Sul punto, però, è stato chiarito che neppure la resistenza del minore ad incontrare l'altro genitore può essere utilizzata come giustificazione per evitare la frequentazione con quest'ultimo, dal momento che il genitore affidatario deve comunque garantire e rispettare il diritto alla bigenitorialità dei figli.

In casi come quelli in commento, non può prescindersi dal valutare quale possa risultare il miglior interesse del minore, se rispettare le sue volontà di non avere rapporti con una delle figure genitoriali oppure tutelare ugualmente il suo diritto alla bigenitorialità, anche contro la sua volontà.

Nel caso di specie, si è data prevalenza a questa seconda opzione, decidendo per un affido esclusivo in favore del padre.

Inoltre, con riguardo al collocamento, quando vi è il pericolo di un possibile trauma per il minore, la scelta più sensata nel suo interesse appare quella del collocamento, naturalmente temporaneo, presso soggetti terzi al fine di consentirgli di ripristinare il rapporto con il genitore c.d. alienato.

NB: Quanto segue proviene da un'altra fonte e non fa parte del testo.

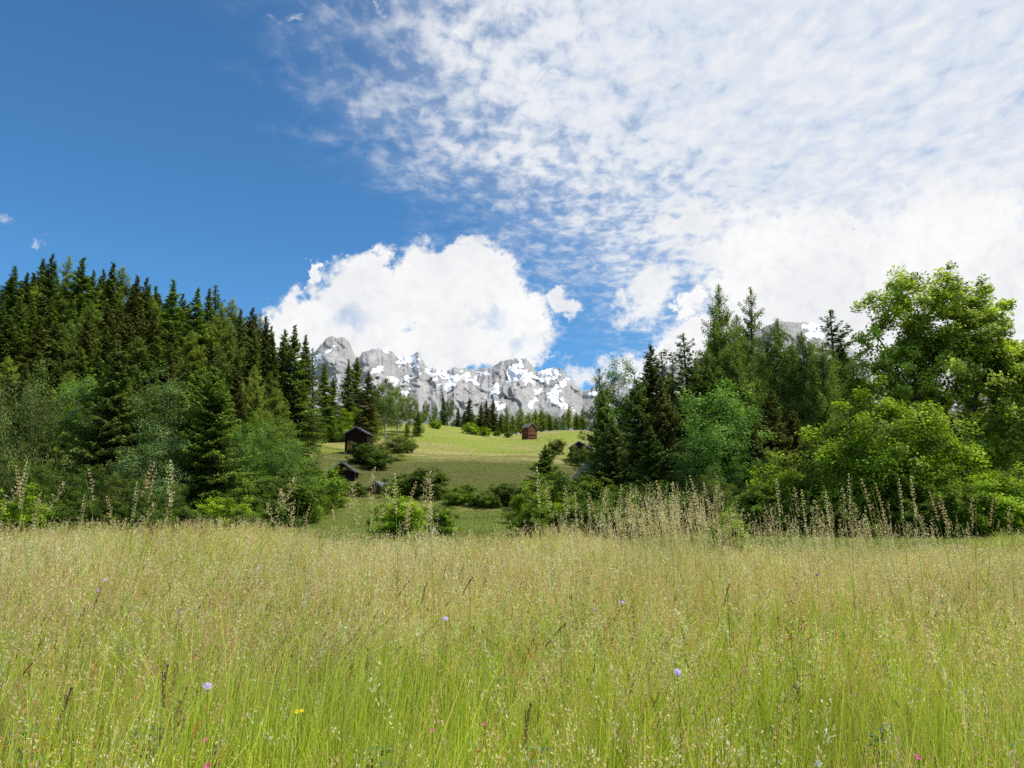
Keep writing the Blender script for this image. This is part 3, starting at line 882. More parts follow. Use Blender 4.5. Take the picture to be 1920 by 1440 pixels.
# ------------------------------------------------------------------ mountains
prof = [(300, 760), (420, 720), (520, 700), (560, 690), (585, 664), (603, 645), (612, 634), (624, 630), (634, 634), (646, 632), (655, 640), (662, 660), (669, 673), (682, 659),
        (700, 654), (722, 655), (735, 660), (743, 666), (764, 667), (785, 664), (796, 680), (803, 691), (822, 693), (838, 694), (852, 689), (870, 690), (886, 694),
        (905, 690), (915, 694), (932, 682), (950, 674), (968, 671), (985, 668), (993, 678), (1001, 690), (1008, 698), (1024, 691), (1040, 689), (1052, 691), (1064, 706), (1078, 720), (1092, 736),
        (1110, 728), (1140, 722), (1170, 706), (1195, 696), (1215, 704), (1240, 690), (1265, 682), (1300, 690), (1320, 665), (1345, 640), (1380, 640), (1410, 625), (1435, 612),
        (1460, 602), (1480, 603), (1500, 606), (1518, 603), (1545, 612), (1570, 630), (1600, 655), (1650, 690), (1720, 700), (1850, 700), (2000, 690)]
pxs = np.arange(300, 1990, 1.5)
nv = 230
vv = np.linspace(0, 1, nv)
prow = np.interp(pxs, [p[0] for p in prof], [p[1] for p in prof])
prow = prow - (np.abs(fbm(pxs / 22, pxs * 0 + 3.3, 5, .62)) - .3) * 4.5
PXg, VV = np.meshgrid(pxs, vv)
Rg = 850 + (prow[None] - 850) * VV                       # apparent height of each contour
Yf = 2900 + 120 * fbm(pxs / 160, pxs * 0 + 1, 2)
Yr = 3900 + 200 * fbm(pxs / 220, pxs * 0 + 8, 2)
qx = PXg + 16 * fbm(PXg / 60, Rg / 60, 3); qy = Rg + 16 * fbm(PXg / 60 + 40, Rg / 60, 3)
but = ridged(qx / 75 + qy / 190, qy / 120 + .3, 5, .5)   # buttresses and gullies
but2 = ridged(qx / 27 - qy / 60 + 9, qy / 40, 4, .5)
strata = fbm(qx / 90, (qy + qx * .35) / 9, 3)
dep = -62 * (but - 1.) - 15 * (but2 - 1.) + 7 * strata - 5 * fbm(PXg / 6, Rg / 6, 3, .55)
dep = dep * (.25 + .75 * np.clip((1 - VV) / .12, 0, 1))
Yg = Yf[None] + (Yr - Yf)[None] * VV ** .9 + dep
ux = (PXg - 960) / F; vr = (720 - Rg) / F
den = cp - vr * sp
Xg = ux / den * Yg
Zg = CZ + (sp + vr * cp) / den * Yg
rowsee = Rg


wxs = 7 * fbm(PXg / 14, Rg / 10, 4, .6); wys = 5 * fbm(PXg / 12 + 60, Rg / 8, 4, .6)


def el(cx, cy, rx, ry, ang=0.):
    ca, sa = math.cos(math.radians(ang)), math.sin(math.radians(ang))
    dx = PXg - cx + wxs; dy = rowsee - cy + wys
    return 1 - np.sqrt(((dx * ca + dy * sa) / rx) ** 2 + ((-dx * sa + dy * ca) / ry) ** 2)


snow = np.maximum.reduce([
    el(765, 672, 24, 10), el(755, 680, 14, 9), el(722, 657, 11, 4), el(707, 694, 13, 6, -25), el(738, 715, 11, 10), el(765, 712, 14, 7, -20),
    el(757, 735, 14, 5, -30), el(812, 705, 5, 22, -38), el(832, 702, 22, 8, 5), el(855, 712, 30, 6, -30), el(875, 703, 8, 13, -25), el(845, 725, 18, 4, -35),
    el(890, 712, 5, 14, -35), el(930, 730, 5, 18, 35), el(962, 700, 14, 18, 10), el(985, 706, 32, 14, 5), el(1030, 700, 22, 12), el(1018, 708, 22, 9),
    el(1050, 722, 24, 6, -35), el(975, 680, 6, 16, 0), el(1000, 755, 5, 14, 40), el(1040, 745, 12, 18, -40), el(1060, 762, 18, 5, 25), el(935, 762, 12, 10), el(620, 655, 16, 4, -35),
    el(598, 668, 6, 10, 20), el(590, 690, 5, 18, -15), el(1200, 705, 28, 8), el(1190, 722, 30, 8), el(1528, 611, 30, 11), el(1530, 628, 26, 9), el(1120, 735, 18, 7),
    el(690, 720, 5, 14, 30), el(778, 688, 5, 12, -30), el(905, 700, 12, 3), el(1008, 735, 10, 3, -30), el(975, 671, 14, 4)])
dy_ = np.gradient(Yg, axis=0); dz_ = np.gradient(Zg, axis=0)
flat_ = np.clip(dy_ / (np.abs(dz_) + .5) - 1.3, -1.5, 2.5)
flat_ = _gs(flat_, 1, 1.5)
rag = fbm(PXg / 9, Rg / 7, 4, .6)
sval = snow * 1.25 - .1 + rag * .62 + flat_ * .14
gen = .34 * flat_ + .5 * fbm(qx / 20 + 3, qy / 15, 3, .55) + .6 * (VV - .6) - .86
sn = np.maximum(sval - .1, gen)
sattr = np.clip(.5 + sn * 2.6, 0, 1)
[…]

È chiaro che lo sradicamento dal genitore di riferimento potrebbe astrattamente creare dei disagi alla minore, ma, a parere di chi scrive, la soluzione applicata dal Tribunale di Brescia (ossia l'allontanamento immediato del minore dal genitore alienante, il temporaneo collocamento presso una casa famiglia, il mandato ai servizi per un supporto psicologico, l'ausilio di un educatore per favorire i rapporti del padre con la figlia, l'immediata sospensione dei rapporti con la madre e con la famiglia d'origine, la previsione di ripristino dei rapporti della madre con la figlia e il mantenimento di quelli con l'altro minore, in uno con il monitoraggio rispetto alle reazioni della madre alla ripresa dei rapporti) pare adeguata e idonea ad impedire o comunque limitare i potenziali danni psicologici subiti dalla minore.